Evening comes. If another walk doesn’t provide enough relief for me to sit through a movie with my husband or dinner with friends, I will require an adult beverage or two or three to soften the stone.
Are you sensing a trend?
But alchohol is not good for sleep, or stomachs, or brains.
And though it sometimes pacifies, food isn’t either. Nor is cruising the internet. All are addictive. I have always tapped down one habit, only to have another pop up whistling jeers like a gopher.
It has gotten worse. I may have affluenza. It is a short drive from here to lost weekends shopping the malls for things I will immediately regret buying.
Am I driven by, and then tricked by pleasure? A servant of bliss?

I know people like me.
I bend over and pick up the plastic six-pack holder left laying on the beach. I hold this seabird strangler with two fingers and let it drip sand. This problem of waste and overconsumption is much bigger than me.

I need to reroute the hardwired connections to an engine of compassion not only for myself but for this world I claim to love.
I need to watch the sons and daughters who are trying to teach us that there can be joy in sustainability.


There is a nightclub called Watt, in Rotterdam where young people go and dance. The more they dance, the more electricity is produced from the high tech floor.

Wendy Steiner, in “The Joy of Less” puts it this way:

“The next generation gap will form along the fault line between morality and pleasure.
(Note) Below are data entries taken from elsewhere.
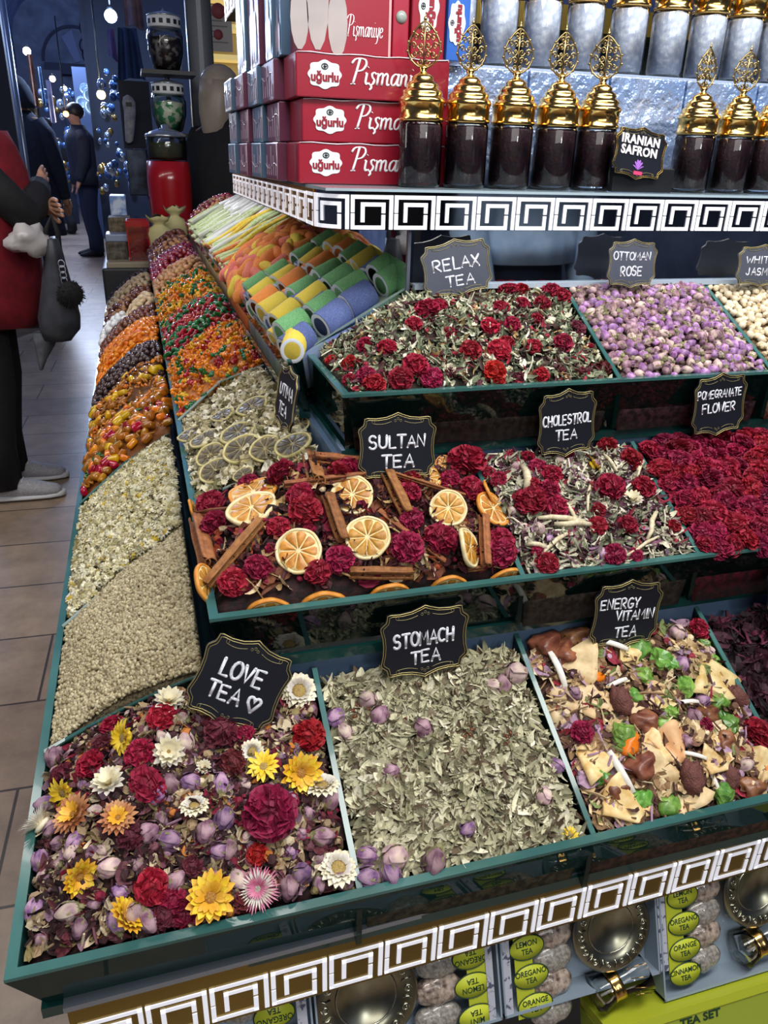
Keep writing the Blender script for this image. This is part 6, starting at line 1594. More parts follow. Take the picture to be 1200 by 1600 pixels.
def L2W(x, s, o=0.0): return PL0 + Vector((1, 0, 0)) * x + PD * s + PN * o
def flatbox(mb, x0, s0, x1, s1, o0, o1):
    P = [L2W(x0, s1, o0), L2W(x1, s1, o0), L2W(x1, s0, o0), L2W(x0, s0, o0), L2W(x0, s1, o1), L2W(x1, s1, o1), L2W(x1, s0, o1), L2W(x0, s0, o1)]
    return mb.hexa(P)
def tea_set(label, x0, x1, s1):
    t = empty('tea_set_box', tuple(L2W((x0 + x1) / 2, s1, -.02)), label, 'tea set'); 
    b = MB(); flatbox(b, x0, -.06, x1, s1, -.05, -.028)
    for (a, c) in ((x0, x0 + .002), (x1 - .002, x1)): flatbox(b, a, -.06, c, s1, -.028, 0)
    flatbox(b, x0, s1 - .003, x1, s1, -.028, 0)
    into(b.build('tray', TRAYM, smooth=False), t); return t
def in_plane(o, x, s, out, rot=0.0):
    m4 = Matrix((Vector((1, 0, 0)), -PD, PN)).transposed().to_4x4() @ Matrix.Rotation(rot, 4, 'Z'); m4.translation = L2W(x, s, out); o.matrix_local = Matrix.Translation(-Vector(o.parent.location)) @ m4
def plate(t, px, py, rpx):
    x, s = loc_pl(px, py); R = rpx * pix(L2W(x, s))[2] / FPX
    o = MB().lathe([(0, -.004), (.5, -.004), (.56, .0), (.66, .004), (.93, .006), (1, .004), (1, .001)], 40).build('pewter_plate', PEWT, t)
    for v in o.data.vertices: v.co = Vector((v.co.x * R, v.co.y * R, v.co.z))
    in_plane(o, x, s, -.006)
    e = MB()
    for k in range(14):
        a = 2 * pi * k / 14; c = Vector((.80 * R * cos(a), .80 * R * sin(a), .0055))
        e.tube([c + Vector((R * .085 * (1 - q / 14) * cos(q * .8 + a), R * .085 * (1 - q / 14) * sin(q * .8 + a), 0)) for q in range(11)], R * .014, 5)
        a2 = a + pi / 14; e.tube([(R * .70 * cos(a2), R * .70 * sin(a2), .005), (R * .80 * cos(a2 + .05), R * .80 * sin(a2 + .05), .006), (R * .90 * cos(a2), R * .90 * sin(a2), .006)], R * .014, 5)
    e.tube([(R * .58 * cos(b), R * .58 * sin(b), .0015) for b in [2 * pi * i / 30 for i in range(30)]], R * .018, 5, closed=True)
    for a in (.5, 2.6): e.tube([(-R * .36 * cos(a), -R * .36 * sin(a), -.0032), (R * .36 * cos(a), R * .36 * sin(a), -.0032)], R * .012, 4)
    e.build('embossing', M('bright_pewter', '#c9c9b8', rough=.2, metal=1.0), o)
def strip_labels(t, px0, py0, px1, py1, ovals, flip):
    x0, s0 = loc_pl(px0, py0); x1, s1 = loc_pl(px1, py1); w = .0105; b = MB()
    flatbox(b, (x0 + x1) / 2 - w, -.05, (x0 + x1) / 2 + w, s1, -.004, -.0025); st = into(b.build('label_strip', YELB, smooth=False), t)
    for (px, py, words) in ovals:
        x, s = loc_pl(px, py); o = MB().lathe([(0, 0), (1, 0), (1, .0008), (.0, .0009)], 26).build('label_oval', YELO, t)
        for v in o.data.vertices: v.co = Vector((v.co.x * .0205, v.co.y * .0135, v.co.z))
        in_plane(o, x, s, -.0024, pi if flip else 0)
        rg = MB(); rg.tube([(.0205 * cos(a), .0135 * sin(a), .0008) for a in [2 * pi * i / 28 for i in range(28)]], .0007, 4, closed=True); rg.build('oval_ring', DKG, o)
        for k, wd in enumerate(words):
            tx = text_mesh('lettering', wd, .0088, DKG, o, xs=.85, bold=.0001, ext=.0002); tx.location = (0, .0042 - .0088 * k, .0011)
def pouch(t, px0, py0, px1, py1, th=.011, m=POUCH):
    x0, s0 = loc_pl(px0, py0); x1, s1 = loc_pl(px1, py1); L_ = abs(x1 - x0); rr = th * 1.35
    mb = MB(); rings = []
    for i in range(13):
        q = i / 12; k = (sin(pi * min(1, max(0, q * .94 + .03))) ** .45) * (1 + .06 * sin(q * 17))
        rings.append([(-L_ / 2 + L_ * q, rr * k * cos(a) * 1.15, rr * k * .75 * sin(a)) for a in [2 * pi * j / 12 for j in range(12)]])
    o = mb.loft(rings).build('tea_pouch', m, t); in_plane(o, (x0 + x1) / 2, (s0 + s1) / 2, -.012)
def glass_cup(t, px, py, rot):
    x, s = loc_pl(px, py); R = .026
    o = MB().lathe([(.0, -.034), (.6 * R, -.033), (.8 * R, -.028), (.62 * R, -.008), (.7 * R, .01), (.98 * R, .034), (.93 * R, .034), (.62 * R, .01), (.55 * R, -.01), (.7 * R, -.026), (0, -.029)], 28).build('glass_cup', JGLASS, t)
    m4 = Matrix((Vector((1, 0, 0)), -PD, PN)).transposed().to_4x4() @ Matrix.Rotation(rot, 4, 'Z') @ Matrix.Rotation(pi / 2, 4, 'Y'); m4.translation = L2W(x, s, -.012); o.matrix_local = Matrix.Translation(-Vector(t.location)) @ m4
    g = MB(); g.lathe([(.67 * R, -.011), (.645 * R, -.008), (.655 * R, -.003), (.70 * R, .002)], 24); g.build('gold_ring', GOLD, o)
    g = MB(); 
    for k in range(12):
        a = 2 * pi * k / 12; g.tube([(R * .76 * cos(a), R * .76 * sin(a), .012), (R * .99 * cos(a + .2), R * .99 * sin(a + .2), .030)], .0005, 4)
    g.build('gilt_lines', GOLD, o)
def pat(t, px0, py0, px1):
    x0, s0 = loc_pl(px0, py0); x1, _ = loc_pl(px1, py0); b = MB(); flatbox(b, x0, -.05, x1, .10, -.003, -.001); into(b.build('patterned_strip', PATT, smooth=False), t)
xs = lambda px, py=1500: loc_pl(px, py)[0]
t = tea_set('tea set box at the left end showing one upside-down oregano label', xs(330, 1585), xs(486, 1560), .10)
strip_labels(t, 428, 1565, 440, 1600, [(429, 1588, ('OREGANO', 'TEA')), (445, 1640, ('LEMON', 'TEA'))], True); pouch(t, 345, 1590, 412, 1580, m=POUCH2); pat(t, 462, 1560, 478)
t = tea_set('tea set box with pewter plate at left and labels upside down', xs(490, 1555), xs(778, 1490), .10)
plate(t, 574, 1562, 84); strip_labels(t, 742, 1490, 752, 1590, [(736, 1496, ('OREGANO', 'TEA')), (740, 1541, ('LEMON', 'TEA')), (746, 1590, ('MINT', 'TEA'))], True)
for i, (y0, m) in enumerate([(1510, POUCH2), (1553, POUCH), (1598, POUCH2)]): pouch(t, 654, y0 + 12, 726, y0 - 6, m=m)
pat(t, 757, 1480, 768)
t = tea_set('tea set box in the middle with plate, gilt glass and three upright labels', xs(782, 1490), xs(1026, 1420), .10)
strip_labels(t, 808, 1470, 835, 1590, [(824, 1482, ('LEMON', 'TEA')), (831, 1527, ('OREGANO', 'TEA')), (838, 1572, ('ORANGE', 'TEA'))], False)
for i, (y0, m) in enumerate([(1468, POUCH), (1505, POUCH2), (1545, POUCH), (1588, POUCH2)]): pouch(t, 836, y0 + 8, 900, y0 - 8, m=m)
plate(t, 958, 1454, 68); glass_cup(t, 972, 1545, .25); pat(t, 782, 1480, 796)
t = tea_set('tea set box at the right with plate, cup and four upright labels', xs(1030, 1420), xs(1290, 1380), .135)
strip_labels(t, 1050, 1395, 1065, 1530, [(1068, 1402, ('LEMON', 'TEA')), (1070, 1444, ('OREGANO', 'TEA')), (1072, 1485, ('ORANGE', 'TEA')), (1073, 1523, ('CINNAMON', 'TEA'))], False)
for i, (y0, m) in enumerate([(1395, POUCH), (1432, POUCH2), (1466, POUCH), (1505, POUCH2)]): pouch(t, 1080, y0 + 6, 1134, y0 - 6, m=m)
plate(t, 1186, 1390, 62); glass_cup(t, 1196, 1478, .2); pat(t, 1028, 1420, 1040)
# lime carton below the right tea set
t = empty('tea_carton', tuple(L2W(.55, .12)), 'lime green carton lettered TEA SET lying below the right tea set', 'carton')
x0, s0 = loc_pl(985, 1600); s_ = .138
b = MB(); flatbox(b, xs(940, 1570), s_, XE, s_ + .011, -.05, .012); into(b.build('carton_lid', YELB, smooth=False), t)
b = MB(); flatbox(b, xs(940, 1590), s_ + .012, XE, s_ + .06, -.05, .010); into(b.build('carton_side', M('lime_side', '#9aa83a', rough=.4), smooth=False), t)
x, s = loc_pl(1085, 1582); tx = text_mesh('lettering', 'TEA SET', .013, DKG, t, xs=1.15, bold=.0003); in_plane(tx, x, s_ + .0195, .0104)
# ================================================================== people
SKIN = M('skin', '#b98a72', rough=.55, col2='#a87860', scale=8, sss=.05)
NAVY = M('navy_cloth', '#1b2236', rough=.85, col2='#141a2b', scale=30, bump=.3, bscale=60)
BLACKC = M('black_cloth', '#121318', rough=.85, col2='#0c0d11', scale=30, bump=.3, bscale=60)
REDC = M('crimson_wool', '#7c1222', rough=.9, col2='#68101d', scale=40, bump=.3, bscale=120)
GREYC = M('grey_cloth', '#5d6068', rough=.85, col2='#4a4d55', scale=30, bump=.3)
BLUEC = M('pale_blue_cloth', '#9db2cc', rough=.8, col2='#8aa2bf', scale=20, bump=.3)
SHOE = M('pale_grey_mesh_shoe', '#a9a7ab', rough=.7, col2='#95949a', scale=120, bump=.3)
SOLE = M('white_sole', '#c9c9cc', rough=.6)
HAIRD = M('dark_hair', '#16130f', rough=.5, col2='#241d18', scale=60)
HAIRB = M('ash_blond_hair', '#93877a', rough=.45, col2='#7a6f63', scale=6)
def skin_body(name, V, E, R, mat, root=0):
    me = bpy.data.meshes.new(name); me.from_pydata(V, E, []); o = bpy.data.objects.new(name, me); COL.objects.link(o)
    sk = o.modifiers.new('skin', 'SKIN'); sk.use_smooth_shade = True; su = o.modifiers.new('sub', 'SUBSURF'); su.levels = 2; su.render_levels = 2
    lay = me.skin_vertices[0].data
    for i, r in enumerate(R): lay[i].radius = r if hasattr(r, '__len__') else (r, r); lay[i].use_root = (i == root)
    bpy.context.view_layer.update(); m2 = mesh_of(o); bpy.data.objects.remove(o)
    m2.materials.clear(); m2.materials.append(mat); m2.polygons.foreach_set('use_smooth', [True] * len(m2.polygons)); m2.name = name
    return obj(name, m2)
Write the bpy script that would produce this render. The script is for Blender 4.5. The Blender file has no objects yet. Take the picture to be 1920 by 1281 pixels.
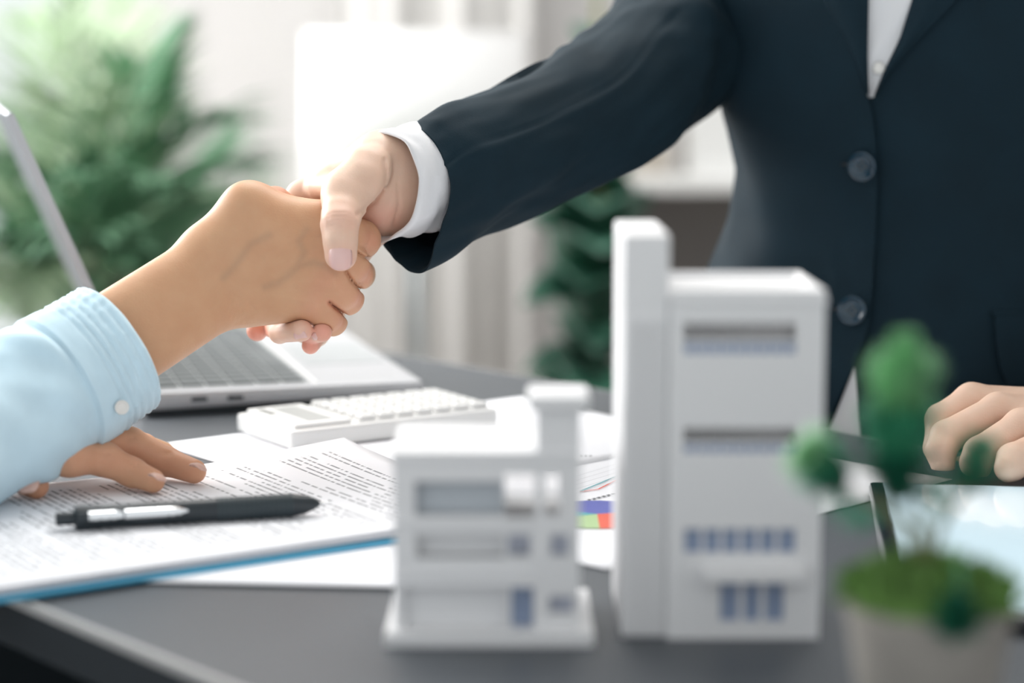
import bpy, bmesh, math, random
import numpy as np
from mathutils import Vector, Matrix, noise
random.seed(7); np.random.seed(7)
S = bpy.context.scene
COL = S.collection
R = math.radians
# ------------------------------------------------------------------ camera
F = 3840.0; TH = 0.75; CH = 0.248; PITCH = R(8.0)
CAM = Vector((0, 0, TH + CH))
cd = bpy.data.cameras.new('camera'); cam = bpy.data.objects.new('camera', cd); COL.objects.link(cam)
cam.location = CAM; cam.rotation_euler = (math.pi/2 - PITCH, 0, 0)
cd.sensor_width = 36; cd.lens = 72; cd.clip_start = .05; cd.clip_end = 60
cd.dof.use_dof = True; cd.dof.focus_distance = 1.185; cd.dof.aperture_fstop = 3.0
S.camera = cam
# ------------------------------------------------------------------ world, lights, exposure
w = bpy.data.worlds.new('world'); S.world = w; w.use_nodes = True
bgn = w.node_tree.nodes['Background']; bgn.inputs[0].default_value = (.93, .97, 1, 1); bgn.inputs[1].default_value = .93
def area(name, loc, target, sx, sy, power, col=(1, 1, 1), spread=180):
    l = bpy.data.lights.new(name, 'AREA'); l.shape = 'RECTANGLE'; l.size = sx; l.size_y = sy; l.energy = power; l.color = col; l.spread = R(spread)
    o = bpy.data.objects.new(name, l); COL.objects.link(o); o.location = loc
    o.rotation_euler = (Vector(target) - Vector(loc)).to_track_quat('-Z', 'Y').to_euler()
    return o
area('window_light', (-2.85, 2.5, 1.85), (0, 1.4, .95), 1.9, 1.6, 100, (1, .99, .98))
area('back_window_light', (-1.9, 3.7, 1.7), (0.0, 1.25, .85), 1.2, 1.3, 42, (1, .99, .98), 150)
area('top_fill_light', (0.1, 2.3, 2.6), (0.0, 1.5, .75), 1.6, 1.2, 34, (1, .99, .97), 170)  # unseen area light added overhead for top and back light
S.view_settings.view_transform = 'Standard'; S.view_settings.look = 'None'
S.view_settings.exposure = 0.14; S.view_settings.gamma = 1; S.view_settings.use_curve_mapping = False

fw = Vector((0, math.cos(PITCH), -math.sin(PITCH))); up = Vector((0, math.sin(PITCH), math.cos(PITCH)))
def P(px, py, d):
    return CAM + fw*d + Vector((1, 0, 0))*((px-960)/F*d) + up*((640.5-py)/F*d)
def TZ(px, py, z=0.0):                       # point at height z above the table top
    r = fw + Vector((1, 0, 0))*((px-960)/F) + up*((640.5-py)/F)
    return CAM + r*((z + TH - CAM.z)/r.z)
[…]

As one parent describes it ,”for us Earth Day is a reason to go outside, but for the kids, it’s a religous holiday. ” Baby boomer and gen x-ers can only sigh at the celebration of restraint that lies ahead-assuming the earth lasts long enough for their children and grand children to impose it. Meanwhile the future of the planet lies in the hands of elders who lack the ideological wiring to connect right action to pleasure. The problem for the forces of change is how to detach the values of self expressivity, excitement, and ecstasy, from waste, and attach them instead to sustainability. Seldom has an existential crisis presented itself so openly as a challenge for rhetoric.”*

Remember Wall-E? It was a Disney animation based on the end result of consumption taken to its logical conclusion. Immobized Pillsbury doughboys trashing what was left of the planet from their couches?
The protaganist, The cheeky little robot somehow gets everyone off the couch, makes sustainability itself seem like a pleasure, and he saves the planet.
His motivation was pure love.

Dear world, may I have the next dance?

One thought on “BAD HABITS

  1. I came to Loreto this winter with my dog, my husband and two plastic tubs filled with items that I couldn’t live without; functional clothing that fits and makes me feel good, my favorite coffee and coffee brewer, favorite chef’s knives, and a cutting board. What I realized was that I don’t need two house (now three) stuffed with stuff that I clearly don’t need. And if I can’t find it in Loreto then I probably don’t need it. Lesson learned. Time to declutter and stop buying.